The Knights made only 15 field goals in the entire game. Syracuse, on the other hand, made 11 field goals from beyond the three-point line. The Orange shot 44 percent from the floor in the game, while RU managed only 29 percent.

Senior guard Brittany Ray led the Knights in scoring with 11 points, but made only three shots from the floor out of 12 attempts. The team as a whole never fell into an offensive rhythm and repeated the same mistakes that have plagued them all season — miscues and turnovers.

"We have so many losses already, you're supposed to learn from your mistakes and learn from prior games and I still think that a lot of things aren't clicking and we aren't retaining a lot of information," Ray said. "Coach tells us one thing and sometimes we do the other so it's very frustrating."

Then, of course, came the Orange's Tyler Ash's dagger at the end of the first half — the guard's only shot of the game.

"It was a great shot by Tyler," said Orange guard Erica Morrow, who led Syracuse with 17 points. "It was a trick shot, a shot we practice and play around with and she knocked it down."

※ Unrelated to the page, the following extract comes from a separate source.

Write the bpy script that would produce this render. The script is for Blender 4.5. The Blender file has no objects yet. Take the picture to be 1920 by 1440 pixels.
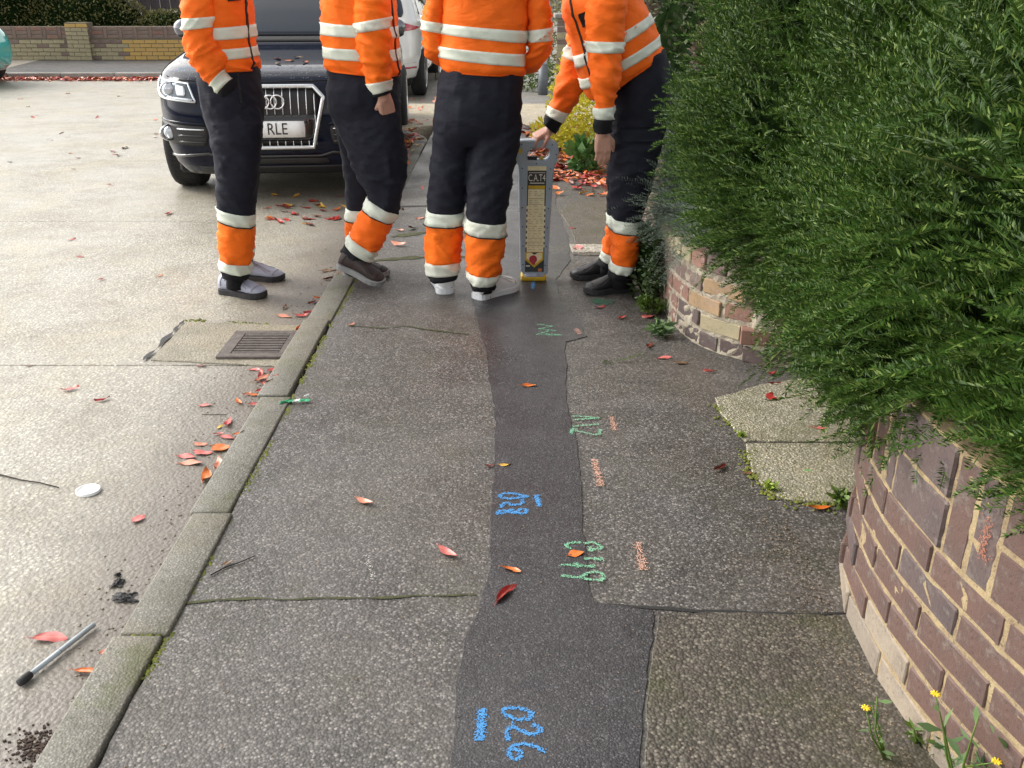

Prior to Tuesday's loss to West Virginia, it seemed the Knights turned a corner. The team rode a three-game winning streak to Morgantown, but lost both contests since then.

Both Ray and Rushdan said that the latest loss was due to a lack of effort on the team as a whole.

"It's tough," Rushdan said. "Personally, I feel absolutely terrible for the seniors because they give it their all and for them to be dealing with this is ridiculous. Its tough, it's extremely tough … we have to find something in ourselves. Coach Stringer can't do it for us."

With three games left in the regular season and an NCAA Tournament bid at risk, Ray and Rushdan each know that the time to win is now, and are trying to make their teammates know it too.

"You've got to know. You've got to know," Rushdan said. "And if Coach Stringer hasn't said it enough, we've said it. If no one knows now, they don't need to be playing."